Saturday, September 26, 2009

A diversion

Taking a brief diversion on my writing on holiness, I want to give some insights on a question I am often asked. Why is Japan so closed to the gospel? Why are there so few Christians here?

I want to throw up some quotes from a book I recently finished called The Unseen Face of Japan by David C. Lewis. It's a book about Japanese culture, specifically Japanese religious practices.

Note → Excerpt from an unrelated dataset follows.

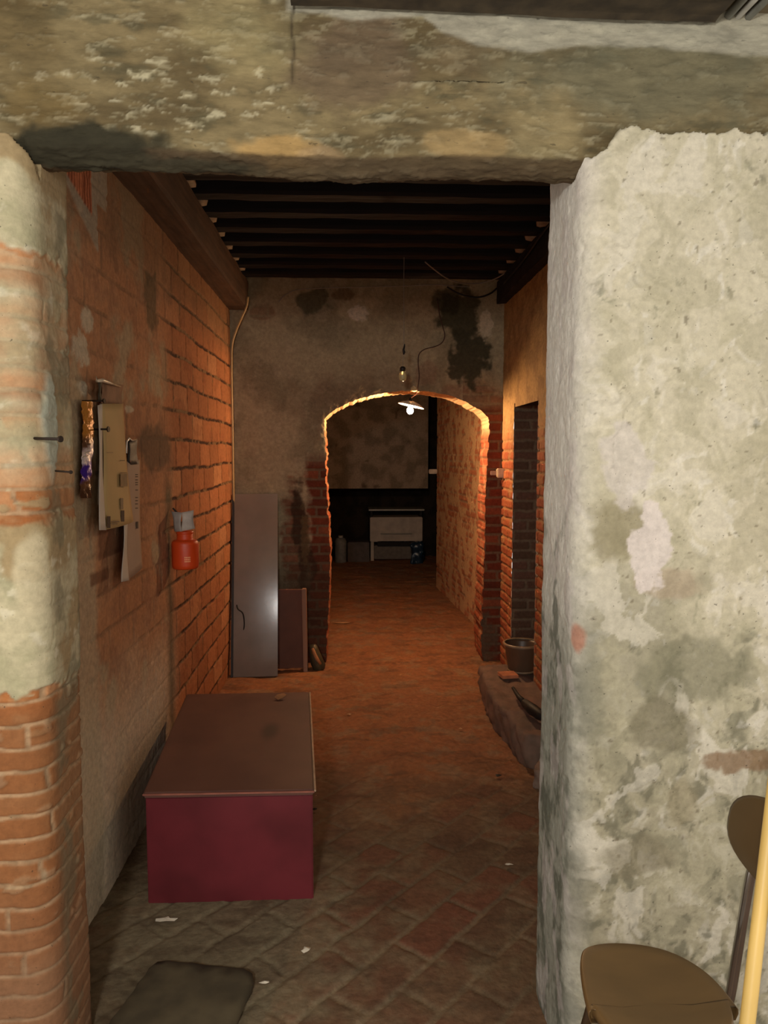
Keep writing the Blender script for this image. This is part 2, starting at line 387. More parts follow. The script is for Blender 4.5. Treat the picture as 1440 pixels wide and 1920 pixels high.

At first [1870s] the Christians were drawn primarily from among the sons of the former Samurai class who studied in the mission schools and were most easily accessible to the missionaries. The samurai had lost the privileges which they had enjoyed under the Tokugawa regime [for over 250 years], so that, in comparison with other classes, the younger samurai became less attached to traditional social norms... For the most part, Japanese Christians were drawn from the educated, urban population.
However, the social characteristics of these early Christian converts 'have sown seeds of such highbrow nature in Japanese Christianity that they have erected a barrier against the broad propagation  if Christianity among the common people.'Because the early Protestant converts came from the bureaucrats of the samurai class who had served under feudal domains which had been affiliated with a deposed shogunate, there developed in Japanese Christianity a 'certain aloofness from the establishment... Once a body of believers had been drawn from the urban middle class, and once these people had organized and established churches, they promptly made their churches miniature closed societies. People of other classes, coming into contact with these cliques, felt shut out and rejected... Several studies by different scholars have shown how in subsequent decades there continued to be a conspicuous tendency for Christianity to be confined largely to the urban, educated, white-collar classes.


The next paragraph is about one of the biggest barriers to Christianity taking root in Japan. It also describes the late 1800s and hasn't changed much:



To a large extent, evangelism was left to the professional clergy. Yamamori suggests that this could be a cultural legacy of the Buddhist and Shinto services in which the lay people are passive recipients. Missionaries and pastors were regarded as the trained specialists on Christianity. For the predominantly white-collar Japanese Christians, the heavy emphasis places on learning meant that many of them had a view of Christianity which was psychologically colored by traditional Japanese attitudes towards the 'master-disciple' (sensei-seito) relationship. This reinforced the monolithic leadership structure of most Japanese churches.